In a paper entitled “The Effects of Biased Self-Perceptions in Teams” with
Simon Gervais, Itay Goldstein (Wharton School) described how overconfidence
can overcome team coordination problems. Organizations such as partnerships,
syndicates, boards of directors, are subject to free rider problems of
individual participants providing insufficient effort. The paper describes
how in the presence of complementarities, an individual who overestimates
his marginal productivity works harder to the benefit of his teammates who
in turn work harder to the benefit of the first individual. The presence of
a team leader is beneficial provided that the overestimation of ability does
not affect the team leader.
In “Reputation Effects in Trading on the New York Stock Exchange” with
Robert Battalio and Robert Jennings, Andrew Ellul (Indiana University)
examined theories of how non-anonymous based trading attenuates adverse
selection problems in market trading. The paper uses data on the location of
specialists on the New York Stock Exchange trading floor as a way of testing
reputation based theories of trading costs. In particular, the paper
examines what happens when specialists relocate on the floor and break
relations with some of their brokers. They report significant increases in
the cost of liquidity in the days surrounding the relocations. They find
that the increase is particularly pronounced for stocks with large adverse
selection and greater broker turnover.
Jan Werner (Minnesota) described how market crashes can occur in rational
expectations equilibrium. He showed that if there are bounds on possible
levels of liquidity then as the equilibrium price of an asset decreases a
critical value is reached at which the information of uninformed traders
changes from partial to full and a sudden discrete drop in prices results.

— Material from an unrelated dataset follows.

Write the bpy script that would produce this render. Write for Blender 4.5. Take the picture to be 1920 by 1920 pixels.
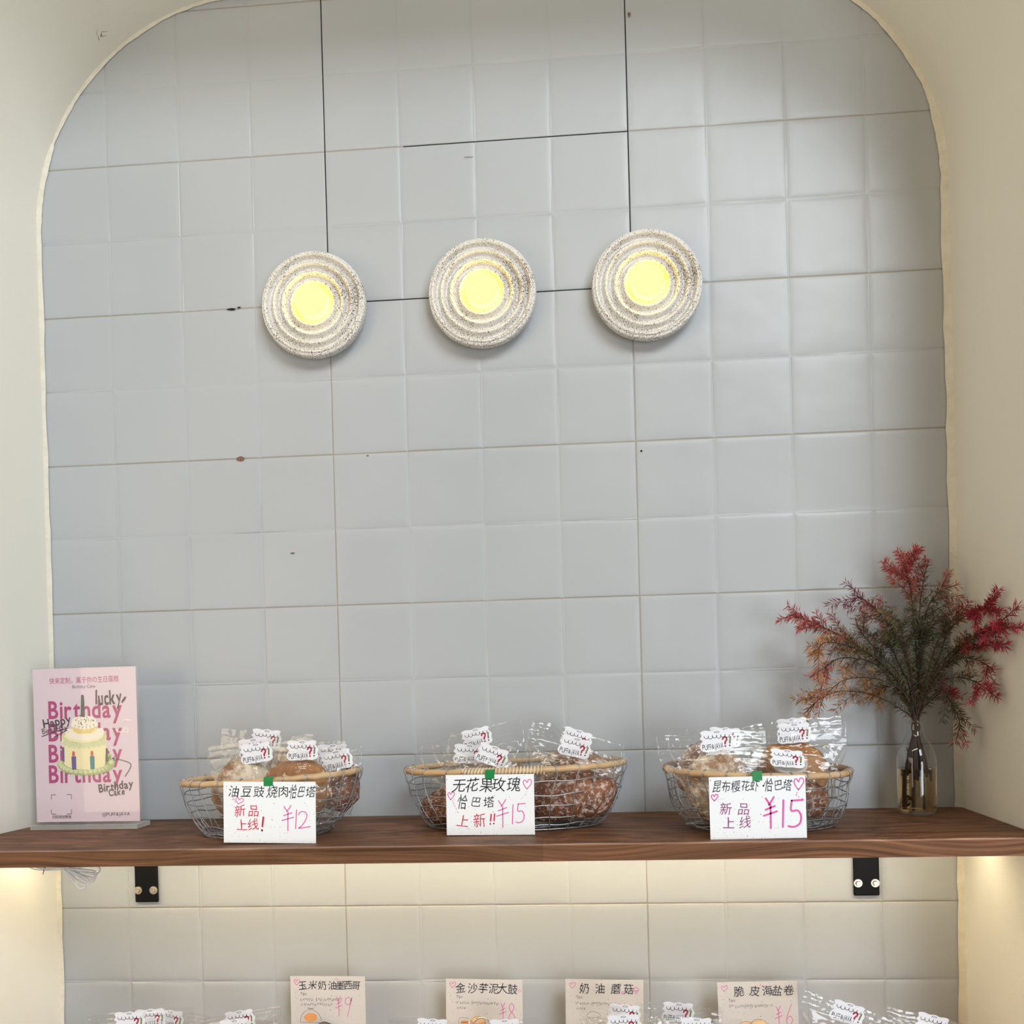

In essence, a point is reached where uninformed traders finally realize that
the information signal that informed traders possess is low and this causes
the rational expectations equilibrium price to switch from an uninformative
to an informative regime.
Pete Kyle (Duke) described “A Two-Factor Model of Value and Growth with
Adjustment Costs” in which one factor captures shocks to industry demand and
the other growth in demand. Innovations to the first factor are assumed to
command a large risk premium and the second small premia. There are
quadratic adjustment costs of investment and an option to scrap capital at
low valuations. Operational leverage makes the returns of firms volatile
when they are losing money. The paper shows that stocks with low growth
rates load strongly on the value factor and those with high growth on the
growth factor. Returns on value stocks are found to correlate strongly with
innovations in demand and those on growth stocks with innovations in future
demand.
Eric Hughson (Colorado) presented a paper co-authored with Jonathan Black
entitled “Can Boundedly Rational Agents Make Optimal Decisions? A Natural
Experiment”. In an attempt to overcome the distortions of laboratory
experiments, this paper looks at the behaviour of participants in a series
of TV games. The paper compares the behaviour of participants with optimal
strategies. They find that participants who behave suboptimally in the first
game almost always behave optimally in a subsequent game. The paper implies
that inferences cannot easily be drawn from laboratory experiments for the
behaviour of individuals outside of laboratories.